Review Policy of Archive Management at Cintajaya Village Office
DOI:
https://doi.org/10.31629/juan.v14i1.8358Keywords:
Village Governance, Public Accountability, Digital ArchivesAbstract
Archive management is an essential element of public administration because it supports administrative order, service effectiveness, institutional accountability, and public trust. At the village government level, archives function not only as administrative files but also as legal evidence, institutional memory, and a basis for transparent decision-making. This study aims to review the archive management policy at Cintajaya Village Office by examining the existing conditions, identifying policy gaps, and formulating an improvement direction for more systematic archive governance. The study employed a qualitative descriptive approach using secondary data through literature review and document analysis. The data sources consisted of academic literature, government regulations, policy documents, institutional reports, and relevant studies on records management, public accountability, digital archives, and village administration. The findings show that archive management at Cintajaya Village Office is still characterized by conventional administrative practices, incomplete indexing, fragmented physical and digital storage, delayed retrieval, weak retention control, and limited monitoring. These conditions indicate that archive management has not yet been fully integrated into a clear records lifecycle framework. The study also found that policy gaps occur in classification, storage, retention, access control, human resource capacity, and digital readiness.
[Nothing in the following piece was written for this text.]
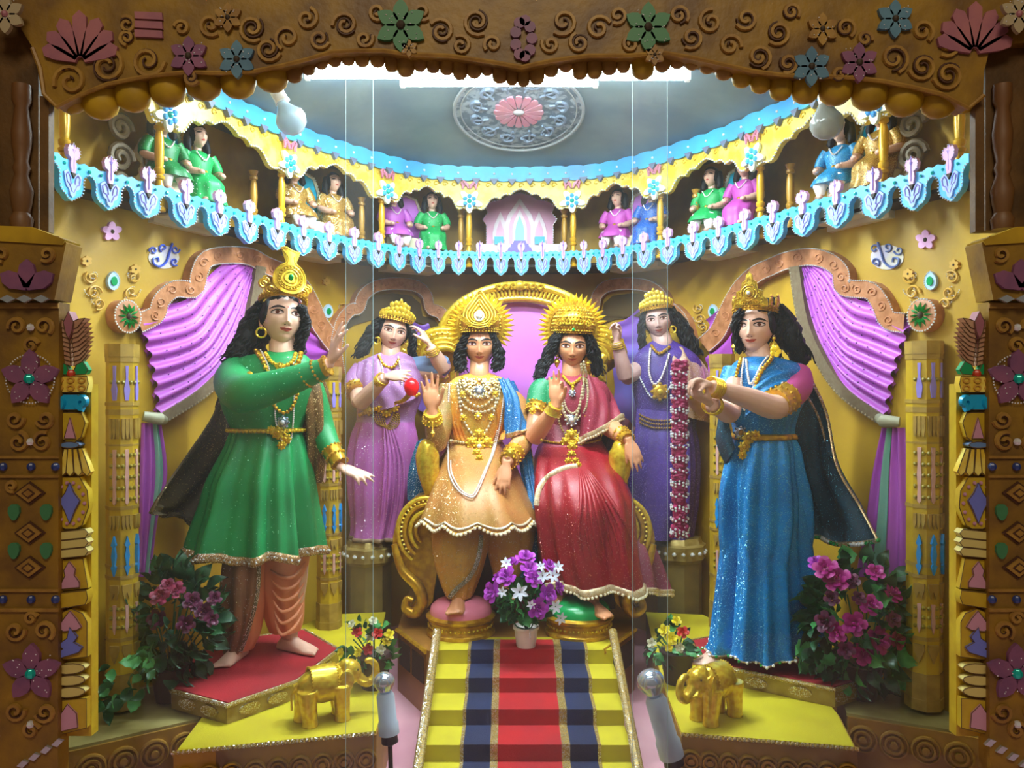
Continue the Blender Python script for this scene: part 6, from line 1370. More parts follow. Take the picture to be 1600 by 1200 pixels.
def man_gold():
    Y = 4.18; root = thing('crowned_statue', tuple(P(722, 960, 3.85)), 'seated statue in orange and gold tunic with onion crown, halo and raised open palm', 'statue')
    M, h = headM(749, 537, Y-.06, 68, 0, 0, 0)
    skin = MB(); neck = P(749, 584, Y)
    bodycore(skin, neck, M @ Vector((0, .05, -.25)), P(705, 612, Y), P(795, 612, Y), P(746, 700, Y), Y)
    S, E, W = P(703, 618, Y), P(684, 694, Y-.12), P(675, 644, Y-.28)
    limb(skin, [S, S.lerp(E, .5), E], [.055, .05, .045]); limb(skin, [E, E.lerp(W, .5), W], [.045, .04, .029])
    hand(skin, P(675, 640, Y-.28), Vector((-.09, 0, 1)), Vector((0, -1, .05)), .195, [(4, 6, 4), (2, 4, 4), (4, 6, 4), (6, 8, 6)], (38, 20), side=1, spread=7)
    S2, E2, W2 = P(797, 618, Y), P(816, 688, Y-.10), P(792, 722, Y-.37)
    limb(skin, [S2, S2.lerp(E2, .5), E2], [.055, .05, .045]); limb(skin, [E2, E2.lerp(W2, .5), W2], [.045, .04, .029])
    hand(skin, P(791, 726, Y-.38), Vector((-.16, -.45, -1)), Vector((.1, 1, -.45)), .165, [(6, 12, 10), (6, 12, 10), (8, 14, 10), (10, 16, 12)], (28, 20), side=-1, spread=5)
    for hp, kn, an, yk, td in ((P(725, 745, Y), P(718, 780, 3.86), P(718, 930, 3.84), 0, (-.08, -1, 0)), (P(775, 745, Y), P(785, 780, 3.90), P(790, 905, 3.95), 0, (.1, -1, 0))):
        limb(skin, [hp, lerp(hp, kn, .5), kn], [.085, .08, .065]); limb(skin, [kn, lerp(kn, an, .4), an], [.062, .058, .036])
        a = an.copy(); a.z = .535 if an.x < P(750, 0, 3.9).x else .57; foot(skin, a, td, .215); limb(skin, [an, Vector((a.x, a.y, a.z+.05))], [.036, .034])
    skin = remeshed(skin); hd = MB(); fig_head(root, hd, M); skin.add(hd.v, hd.f)
    skin.build('body', SKINF, root, smooth=180); face(root, M, 'lines')
    hr = MB(); hair_cap(hr, M, .30, vol=1.08, part=False)
    for s, xs in ((-1, (733, 724, 718, 722)), (1, (766, 774, 780, 776))):
        hair_locks(hr, [P(xs[0], 522, Y+.0), P(xs[1], 540, Y-.0), P(xs[2], 558, Y), P(xs[3], 578, Y-.02)], .032, 26, .012, .014, 20+s)
    hr.build('hair', HAIR, root, smooth=180)
    rb = Robe([(582, 736, 764, Y+.02, .04), (587, 718, 778, Y+.01, .06), (594, 706, 792, Y, .085), (604, 697, 801, Y, .10), (625, 693, 805, Y, .115), (655, 697, 798, Y, .112), (685, 706, 785, Y, .10), (698, 702, 790, Y-.01, .115), (715, 694, 800, Y-.06, .17), (745, 683, 812, Y-.14, .245), (775, 672, 824, Y-.19, .29), (798, 662, 838, Y-.21, .315), (806, 658, 842, Y-.21, .32)],
              [(7, .6, 0), (11, .4, 1)], [(0, 0), (.5, .01), (.7, .03), (1, .07)], seed=1, tw=.6, wave=lambda th, t: -sst((t-.8)/.2)*.034*abs(math.sin(6*th)))
    up = rb.mesh(130, 0, .56, mb=MB()); lo = rb.mesh(130, .56, 1); al = MB(); al.add(up.v, up.f); al.add(lo.v, lo.f); bv = al.bvh()
    up.build('tunic_top', YGOLD, root, smooth=180); tl = lo.build('tunic_skirt', TANG, root, smooth=180)
    # orange panels on the chest
    for s in (-1, 1):
        q = [[drape(bv, [(749+s*a, b)], .004)[0] for a, b in r] for r in (((50, 622), (36, 625), (26, 640)), ((50, 645), (40, 652), (28, 662)), ((42, 670), (34, 676), (22, 680)), ((38, 686), (30, 688), (16, 690)))]
        sh = sheet(q, 20, 20, lambda u, v: .004*math.sin(u*22), .004); sh.build('orange_pleats', ORANGE, root, smooth=180)
    b = band(rb, .965, 1.0, .007, 180); b.build('lace_hem', LACE, tl, smooth=180)
    b = band(rb, .925, .942, .006, 180); b.build('silver_braid', mat('silver lace', '#d8c8a8', .35, .3, glitter=.2), tl, smooth=180)
    hb = MB()
    for k in range(110): hb.ball(rb.at(2*PI*k/110, 1.0, .006), .009, 6, 4)
    hb.build('lace_scallops', mat('ivory lace', '#eadfc0', .5), tl, kind='stuff')
    BR = mat('bronze glitter sleeve', '#a8743c', .45, .1, glitter=.08, color2='#8e7a3c', nscale=12, gcol='#ffe9b0')
    sl = MB(); limb(sl, [P(705, 606, Y), P(694, 640, Y-.04), P(685, 684, Y-.11), P(684, 698, Y-.13)], [.062, .062, .054, .03], 18, samp=30); sl.build('sleeve', BR, root, smooth=180)
    sl = MB(); limb(sl, [P(684, 696, Y-.13), P(681, 680, Y-.18), P(677, 660, Y-.24)], [.045, .05, .042], 18, samp=20); sl.build('sleeve', BR, root, smooth=180)
    sl = MB(); limb(sl, [P(788, 614, Y), P(806, 634, Y-.01), P(812, 655, Y-.03), P(816, 686, Y-.08), P(806, 706, Y-.22), P(797, 717, Y-.34)], [.056, .062, .062, .056, .05, .04], 18, samp=30); sl.build('sleeve', TANG, root, smooth=180)
    cuff(root, P(676, 657, Y-.25), P(675, 645, Y-.28), .046, .036, GOLDL); cuff(root, P(803, 708, Y-.27), P(794, 720, Y-.355), .050, .040, GOLD)
    pendant(root, MB().ball(P(799, 712, Y-.31), .052, 12, 8).bvh(), 797, 708, 8, GOLDL, GOLDL, 'cuff_rosette')
    for x, y in ((676, 662), (674, 668)): pass
    t = MB(); t.tube([P(676, 660, Y-.31), P(676, 672, Y-.32)], .0025, 5); t.lathe([(.002, 0), (.012, -.015), (.006, -.03), (.001, -.034)], P(676, 672, Y-.32), 8); t.build('tassel', GOLDL, root)
    # blue shawl over the right-hand shoulder, down beside the lap
    rip = lambda u, v: .008*math.sin(u*24+v*4)
    sh = sheet([[P(778, 592, Y-.07), P(790, 592, Y-.06), P(803, 598, Y+.02)], [P(788, 625, Y-.115), P(806, 622, Y-.10), P(818, 632, Y+.02)], [P(788, 660, Y-.125), P(812, 655, Y-.13), P(826, 665, Y-.02)], [P(790, 682, Y-.13), P(812, 676, Y-.15), P(830, 672, Y-.06)]], 24, 26, rip, .008)
    a = sh.build('shawl', BLUES, root, smooth=180); bt = MB(); bt.tube([p+Vector((0, -.006, 0)) for p in sh.G[-1]], .014, 6, flat=.5); bt.build('gold_braid', mat('gold braid', '#b8974a', .4, .4, glitter=.25), a)
    sh = sheet([[P(808, 690, Y-.0), P(818, 690, Y-.03), P(826, 690, Y+.0)], [P(816, 740, Y-.1), P(826, 738, Y-.14), P(834, 735, Y-.1)], [P(822, 790, Y-.22), P(834, 788, Y-.26), P(842, 785, Y-.2)], [P(800, 850, Y-.22), P(820, 850, Y-.24), P(838, 850, Y-.18)], [P(798, 900, Y-.22), P(818, 902, Y-.22), P(836, 900, Y-.16)]], 20, 36, rip, .008)
    a = sh.build('shawl_tail', BLUES, root, smooth=180); bt = MB(); bt.tube([r[-1]+Vector((0, -.004, 0)) for r in sh.G[:24]], .011, 6, flat=.6); bt.build('gold_braid', mat('gold braid', '#b8974a', .4), a)
    sh = sheet([[P(652, 690, Y+.02), P(664, 686, Y-.0), P(676, 700, Y-.05)], [P(640, 740, Y+.02), P(655, 740, Y-.02), P(672, 745, Y-.08)], [P(636, 780, Y+.02), P(652, 785, Y-.02), P(668, 790, Y-.08)]], 16, 20, rip, .008); sh.build('shawl_end', mat('deep blue glitter cloth', '#155078', .5, .1, glitter=.08, color2='#1c6a8c'), root, smooth=180)
    # trousers
    for nm, rg, sd in (('trouser_leg', [(800, 672, 768, 3.90, .13), (830, 674, 766, 3.87, .12), (870, 676, 758, 3.86, .105), (905, 686, 748, 3.85, .08), (932, 697, 738, 3.84, .058)], 1), ('trouser_leg', [(800, 752, 838, 3.94, .12), (840, 756, 834, 3.94, .11), (880, 766, 822, 3.95, .09), (905, 772, 808, 3.95, .06)], 3)):
        r2 = Robe(rg, [(5, .6, 0), (9, .5, 1)], [(0, .02), (.4, .05), (1, .08)], seed=sd, tw=3, samp=30); o = r2.mesh(80, inner=False).build(nm, OCH, root, smooth=180)
    bd = MB(); bd.tube(crv([P(752, 836, 3.76), P(748, 870, 3.75), P(735, 900, 3.755), P(712, 922, 3.765), P(702, 934, 3.77)], 30), .012, 6, flat=.5); bd.build('trouser_border', mat('grey brown braid', '#77705a', .4, .4, glitter=.2), root)
    # jewellery
    CH = mat('diamond gold', '#c8a444', .25, .7, color2='#e8dcb8', nscale=90)
    necklace(root, bv, [(728, 590), (734, 604), (749, 610), (764, 604), (770, 590)], .010, .018, CH, off=.004)
    necklace(root, bv, [(722, 592), (728, 610), (749, 622), (770, 610), (777, 592)], .010, .019, CH)
    necklace(root, bv, [(718, 596), (726, 622), (749, 636), (771, 622), (780, 596)], .009, .020, CH)
    necklace(root, bv, [(714, 600), (724, 634), (749, 644), (774, 634), (782, 602)], .008, .02, mat('pearl gold', '#d8c8a0', .3, .4))
    bib = MB(); rr = random.Random(9)
    for k in range(150):
        x = rr.uniform(-25, 25); y = rr.uniform(592, 622)
        if abs(x) < 26-(y-592)*.4: bib.ball(drape(bv, [(749+x, y)], .006)[0], rr.uniform(.006, .012), 6, 4)
    bib.build('jewelled_collar', CH, root, kind='stuff')
    pendant(root, bv, 749, 611, 8, mat('steel filigree', '#aab4c4', .25, .8), SILVER); pendant(root, bv, 747, 650, 5, GOLDL, SILVER)
    for px, py in ((725, 592), (773, 592), (723, 616), (774, 616), (724, 653), (768, 652)): pendant(root, bv, px, py, 4.5, GOLDL, GOLDL, 'rosette')
    necklace(root, bv, [(716, 610), (722, 650), (736, 676), (746, 684), (758, 676), (770, 650), (777, 610)], .008, .021, mat('pearl gold', '#d8c8a0', .3, .4))
    necklace(root, bv, [(702, 600), (700, 650), (700, 700), (702, 740), (716, 766), (736, 777), (746, 768), (760, 735), (772, 705), (780, 670), (786, 630), (789, 602)], .005, .0105, PEARL, 'pearl_strand', 80, off=.012)
    necklace(root, bv, [(704, 720), (706, 740), (719, 764), (736, 774), (744, 765), (756, 738), (768, 710), (777, 672)], .0045, .0105, PEARL, 'pearl_strand', 60, off=.010)
    necklace(root, bv, [(704, 689), (725, 692), (745, 694), (768, 692), (784, 688)], .008, .015, CH, 'belt')
    for px, py, r in ((749, 679, 8), (738, 692, 9), (760, 692, 9), (749, 697, 8), (745, 708, 6), (749, 716, 5)): pendant(root, bv, px, py, r, GOLDL, GOLD if py != 697 else SILVER, 'buckle_rosette')
    # crown + halo
    prof = [(.40, .30), (.43, .32), (.405, .34), (.44, .37), (.41, .40), (.44, .46), (.46, .56), (.44, .68), (.37, .82), (.27, .95), (.17, 1.06), (.08, 1.14), (.085, 1.18), (.05, 1.21), (.055, 1.25), (.0, 1.31)]
    mb = MB(); mb.grid([[M @ Vector((r*math.sin(2*PI*k/40), -r*1.08*math.cos(2*PI*k/40), z)) for k in range(40)] for r, z in prof], cu=True); cr0 = mb.build('onion_crown', GOLD, root)
    mb = MB()
    for i in range(36):
        a = 2*PI*i/36
        for z, r in ((.315, .43), (.37, .44), (.41, .42)): mb.ball(M @ Vector((r*1.02*math.sin(a), -r*1.1*math.cos(a), z)), .024*h, 6, 4)
    mb.build('crown_beads', GOLDL, cr0, kind='stuff')
    f = lambda x, z, o=0: M @ Vector((x, -.52+x*x*.9+.62*max(0, z-.62)**1.25-o, z))
    for q, zc in ((.37, .69), (.30, .685), (.235, .675), (.17, .665)):
        mb = MB(); mb.tube([f(q*math.sin(a)*(1 if abs(a) < PI/2 else 1-.30*math.cos(a)**2), zc-.0+(-math.cos(a)*q*.80 if abs(a) < PI/2 else -math.cos(a)*q*(1.05+.55*math.cos(a)**6))) for a in [lerp(-PI, PI, k/40) for k in range(40)]], .022*h, 6, closed=True); mb.build('crown_ridge', GOLDL, cr0, smooth=180)
    mb = MB(); mb.tube([f(.10*math.sin(2*PI*k/20), .66+.11*math.cos(2*PI*k/20), .02) for k in range(20)], .02*h, 6, closed=True); mb.build('jewel_ring', SILVER, cr0); mb = MB(); mb.ball(f(0, .66, .02), .07*h, 10, 6); mb.build('jewel', SILVER, cr0)
    mb = MB()
    for s in (-1, 1):
        for k in range(5):
            cx, cz, rr = s*(.20+.06*k), .46+.05*k, .065; mb.tube([f(cx+s*rr*(1-q/15)*math.sin(q*.7), cz+rr*(1-q/15)*math.cos(q*.7), .02) for q in range(14)], .016*h, 5)
    mb.build_each('crown_scroll', GOLDL, cr0)
    ringsuns(root, M, (0, .50), .64)
    earring(root, M, -1); earring(root, M, 1)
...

Therefore, archive management reform requires an integrated and adaptive policy model that combines policy standardization, lifecycle-based records management, hybrid physical-digital archive integration, staff capacity development, accountability mechanisms, and periodic monitoring. This study concludes that strengthening archive management policy at Cintajaya Village Office is necessary to improve public service responsiveness, reduce administrative risks, support evidence-based governance, and build a more accountable village administration system.